The euro weakened slightly against the British pound, trading 0.1% lower at 0.8408 pounds, but it gained 0.04% against the U.S. dollar, trading at $1.1083. Investors are looking ahead to a potential rate cut from the ECB in September, following the bank’s first reduction in June, with another 25-basis-point cut expected before the end of the year.
German Inflation Cools
Germany, the euro zone’s largest economy, saw inflation fall to 2% on a harmonized basis, contributing to the overall decline in eurozone inflation. ING economists, however, caution that core inflation in the euro area is expected to stay above 2.5% for the rest of the year, especially due to persistent inflation in goods and services.
Kyle Chapman, a foreign exchange markets analyst at Ballinger Group, noted that the fall in inflation was driven by lower energy prices but warned that underlying inflation pressures remain. "The positive headline is purely down to energy price effects, and it masks the fact that little real progress in underlying pressures has been made here," Chapman said in a note.
He pointed out that services inflation, which rose to 4.2%, remains a concern for ECB policymakers. "Now at the highest level since last October, services inflation has been glued to the 4% area for almost a year now and has headed in the wrong direction since the spring," Chapman added.
ECB's Focus on Wage Inflation
Ed Smith, co-chief investment officer at Rathbones Asset Management, said in an interview with CNBC’s Squawk Box Europe that the ECB remains cautious, particularly regarding wage inflation. ECB President Christine Lagarde has been focused on wage growth as a key indicator, especially given that 80% of the eurozone workforce has their wages negotiated.

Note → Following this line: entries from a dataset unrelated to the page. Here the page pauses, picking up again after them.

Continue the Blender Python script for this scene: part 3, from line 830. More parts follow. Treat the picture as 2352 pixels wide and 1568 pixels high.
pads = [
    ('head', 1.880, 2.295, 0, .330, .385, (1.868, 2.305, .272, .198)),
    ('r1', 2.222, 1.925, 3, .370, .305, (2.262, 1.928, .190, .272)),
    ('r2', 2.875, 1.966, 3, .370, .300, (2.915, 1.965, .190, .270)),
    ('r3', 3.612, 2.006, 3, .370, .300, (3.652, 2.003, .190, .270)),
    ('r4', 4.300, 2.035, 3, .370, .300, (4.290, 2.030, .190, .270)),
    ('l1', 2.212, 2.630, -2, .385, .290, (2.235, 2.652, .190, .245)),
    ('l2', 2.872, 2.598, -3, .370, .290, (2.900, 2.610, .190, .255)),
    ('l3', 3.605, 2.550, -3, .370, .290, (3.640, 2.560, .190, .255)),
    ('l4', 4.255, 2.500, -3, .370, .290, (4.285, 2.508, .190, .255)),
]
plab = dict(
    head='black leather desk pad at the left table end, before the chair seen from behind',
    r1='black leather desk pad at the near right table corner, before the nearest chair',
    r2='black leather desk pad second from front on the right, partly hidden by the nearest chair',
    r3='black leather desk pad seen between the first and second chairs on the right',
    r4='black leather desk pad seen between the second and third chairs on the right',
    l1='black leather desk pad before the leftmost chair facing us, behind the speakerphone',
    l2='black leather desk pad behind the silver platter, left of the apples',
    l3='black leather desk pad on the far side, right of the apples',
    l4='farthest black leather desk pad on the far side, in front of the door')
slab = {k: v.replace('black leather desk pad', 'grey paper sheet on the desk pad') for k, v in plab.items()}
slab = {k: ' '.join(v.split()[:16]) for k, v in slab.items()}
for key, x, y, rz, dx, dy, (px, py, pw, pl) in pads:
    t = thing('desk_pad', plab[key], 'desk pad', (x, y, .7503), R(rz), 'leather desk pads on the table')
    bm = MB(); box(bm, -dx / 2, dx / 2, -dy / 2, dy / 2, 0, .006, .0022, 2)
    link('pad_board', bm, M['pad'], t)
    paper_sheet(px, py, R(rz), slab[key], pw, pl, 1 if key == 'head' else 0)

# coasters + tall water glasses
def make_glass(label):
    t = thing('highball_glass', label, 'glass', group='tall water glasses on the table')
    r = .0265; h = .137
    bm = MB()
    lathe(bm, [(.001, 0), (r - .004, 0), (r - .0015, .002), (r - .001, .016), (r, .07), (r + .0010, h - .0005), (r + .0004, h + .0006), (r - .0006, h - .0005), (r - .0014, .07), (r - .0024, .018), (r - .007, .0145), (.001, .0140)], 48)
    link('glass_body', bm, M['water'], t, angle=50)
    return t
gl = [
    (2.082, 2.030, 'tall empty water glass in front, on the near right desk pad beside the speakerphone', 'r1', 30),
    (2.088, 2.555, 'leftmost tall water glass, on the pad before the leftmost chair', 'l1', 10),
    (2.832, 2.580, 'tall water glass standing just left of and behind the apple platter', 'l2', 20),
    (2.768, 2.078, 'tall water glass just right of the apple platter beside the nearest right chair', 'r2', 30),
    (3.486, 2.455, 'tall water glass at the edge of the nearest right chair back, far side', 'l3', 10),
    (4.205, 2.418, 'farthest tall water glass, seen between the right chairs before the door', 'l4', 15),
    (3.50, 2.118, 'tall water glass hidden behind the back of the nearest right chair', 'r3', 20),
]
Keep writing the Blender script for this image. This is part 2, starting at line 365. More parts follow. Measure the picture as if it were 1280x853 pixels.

Smith noted that negotiated wages in the eurozone saw a significant drop in the second quarter, along with declines in other wage indicators, such as job listings on Indeed.com and business surveys conducted by the ECB. However, he cautioned that some inflation stickiness remains, particularly in services.
"But there is some stickiness, the latest [purchasing managers’ index] numbers, service sector surveys showed some stickiness in the price components of that," Smith said, indicating that this may keep some ECB members wary of aggressive rate cuts.
Market Expectations for Further Cuts
Markets have fully priced in a 25-basis-point rate cut in September, but concerns about services inflation may temper further cuts. The ECB’s cautious approach is balanced between reducing inflation and addressing persistent wage pressures that could reignite price growth in the future.